Beginning in 2020, Lehman and design partner Chris Brands transformed what many regarded as two overly difficult golf courses designed in 1998 by Robert Trent Jones Jr. into two eminently playable courses — the par-72, 7,070-yard Lehman Course, and the par-70, 7,001-yard Dutch Course, named after Merrill “Dutch” Cragun Jr., the 91-year-old owner of the resort. Both are parkland courses.

The Dutch Course is two nines of what will eventually be a 27-hole rotation.
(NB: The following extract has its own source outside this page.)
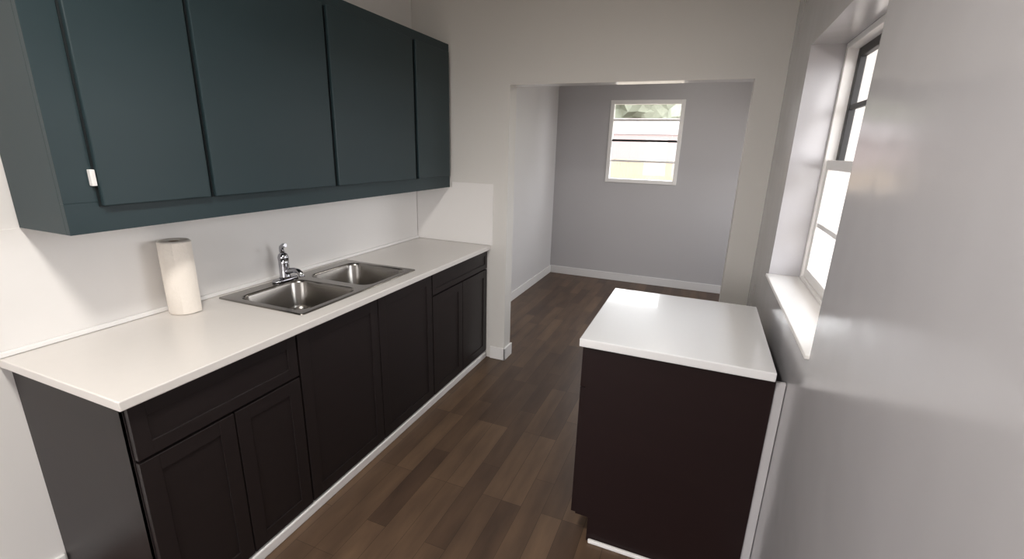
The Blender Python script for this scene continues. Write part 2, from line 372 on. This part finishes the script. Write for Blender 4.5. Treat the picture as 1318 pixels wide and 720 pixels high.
for (x,y,h,s) in [(-17,70,11,4),(-9,72,12,4),(-2,70,11,4),(5,71,11,4),(2.6,10.5,3.0,.9),(3.9,14.5,3.6,1.2),(4.6,19,5,1.5),(6.6,22,5,1.8),(5.0,25,5,1.6)]: tree(x,y,h,s)

# ------------------------------------------------ world, portals
wd=bpy.data.worlds.new('sky'); sc.world=wd; wd.use_nodes=True
nt=wd.node_tree; bg=nt.nodes['Background']; bg.inputs['Strength'].default_value=5.5
sky=nt.nodes.new('ShaderNodeTexSky'); sky.sky_type='PREETHAM'
sky.turbidity=6; sky.sun_direction=(-.3,-.6,.74)
mx=nt.nodes.new('ShaderNodeMix'); mx.data_type='RGBA'; mx.inputs['Factor'].default_value=.85; mx.inputs['B'].default_value=(.98,.98,1,1)
nt.links.new(sky.outputs[0],mx.inputs['A']); nt.links.new(mx.outputs['Result'],bg.inputs['Color'])
def portal(name,loc,rot,a,b):
    l=bpy.data.lights.new(name,'AREA'); l.shape='RECTANGLE'; l.size=a; l.size_y=b; l.cycles.is_portal=True
    o=bpy.data.objects.new(name,l); sc.collection.objects.link(o); o.location=loc; o.rotation_euler=rot
portal('portal_right',(.56,1.93,1.56),(0,math.pi/2,0),1.0,1.0)
portal('portal_back',(-.727,B+.22,1.716),(-math.pi/2,0,0),.84,.95)
portal('portal_far_right',(BR+.22,4.6,1.5),(0,math.pi/2,0),1.2,1.4)
portal('portal_rear',(xm,Y0-.17,1.05),(math.pi/2,0,0),1.6,2.1)

# ------------------------------------------------ camera
hc,a,b,r,f=1.613,.383,.278,.028,593.
s,c=math.sin,math.cos
F=Vector((-s(a)*c(b),c(a)*c(b),-s(b)));R=Vector((c(a),s(a),0));U=Vector((-s(a)*s(b),c(a)*s(b),c(b)))
R2=R*c(r)+U*s(r); U2=U*c(r)-R*s(r)
cam=bpy.data.cameras.new('camera'); co=bpy.data.objects.new('camera',cam); sc.collection.objects.link(co)
mt=Matrix((R2,U2,-F)).transposed().to_4x4(); mt.translation=Vector((0,0,hc)); co.matrix_world=mt
cam.sensor_width=36; cam.sensor_fit='HORIZONTAL'; cam.lens=f/1318*36; cam.clip_start=.02
sc.camera=co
The final nine holes will be ready for play in 2025. The 18 holes now in play as the Dutch Course feature six par 3s, eight par 4s and four par 5s.

Eric Peterson, general manager of the resort, said one goal of the renovation was to make the two courses more playable for high handicappers but still present a test for the Canadian Tour players who will play the Dutch Course at the CRMC Championship, Aug. 31-Sept. 3.

“We had already made some slight adjustments to [the Trent Jones Jr. courses] to make them a little bit more playable, and improve the enjoyment factor of the golf courses, but they were very difficult golf courses,” Peterson says.

“In the late nineties when Robert Trent Jones Jr. was designing golf courses, that was the trend — to make golf courses difficult.”

The Lehman course opened for limited play in fall 2022. Since then, Logan Jackson, the resort’s head professional, said he’s seen an increase in play by serious players and low handicappers drawn by buzz about the involvement by Lehman, a Minnesota native and former British Open champion.

Although the two renovated courses largely lie within the footprint of the Jones design, Lehman scrapped many of Jones’ holes, reversed others — building 30 new holes in all — plus an entirely new nine. His team opened up the two courses, widened fairways and made them play firmer and faster, Lehman said.

To differentiate the Dutch and Lehman courses, the design team built the Lehman bunker faces with partial sod revetments with clean edges, giving them a linksy feel, while the Dutch Course’s bunkers have strips of un-mowed fescue rough, or “eyelashes,” atop their faces.

“Obviously it's not links land, but the look of the bunkers is totally different,” Lehman says. “So, I think we have two very distinct-looking golf courses. They play differently and they look different, which is what we were aiming for.”

Lehman Course hole 4.jpg
Hole No. 4 on the Lehman Course.

Lehman met Dutch Cragun, the owner, while following his own son around Cragun’s during the Minnesota Junior Match Play in 2019. A dinner with Cragun eventually led to the design job. Lehman won out over two other firms that resort officials declined to name.

On July 24. Lehman, a graduate of the University of Minnesota who grew up not far from Cragun’s, hit the ceremonial first shot for the official opening of his namesake course. A local band struck up the Minnesota Golden Gophers’ fight song.

Lehman said he fell in love with the topography of the Cragun’s courses and he recognized that the flow of the land, not his own preconceptions, would dictate his redesign.

"I think we're really good at trying to fit the golf into the land and not try to … most big mistakes in golf course design, in my opinion, are made in the routing stage where they are fighting grades and they're trying to create — versus just use what's there. If you use what's there right, you save yourselves a lot of problems down the road," Lehman says.

In addition to the new 18-hole courses and the spare nine, the resort has a Par 3 course designed years ago by Robert Trent Jones Jr. The resort also offers fishing and boating, a mile-long sandy beach, pickleball and four restaurants. A dinner-cruise boat, the “North Star,” plies the waters of the 15.5-square-mile Lake Gull.

Drive markets that resort officials plan to go after include Des Moines, Iowa; Winnipeg, Manitoba; and Thunder Bay, Ontario — all a little under six hours away by car. More distance markets will include Milwaukee, Chicago and Kansas City — all eight to nine hours away.

The resort comprises 450 acres on the south shore of Gull Lake. It has 206 lodging rooms and there are plans for new guest-home construction. Cragun’s is two hours west of the Minneapolis-St. Paul International Airport. Brainerd Lakes Regional Airport, 15 miles from the resort, has limited service via Delta Airlines.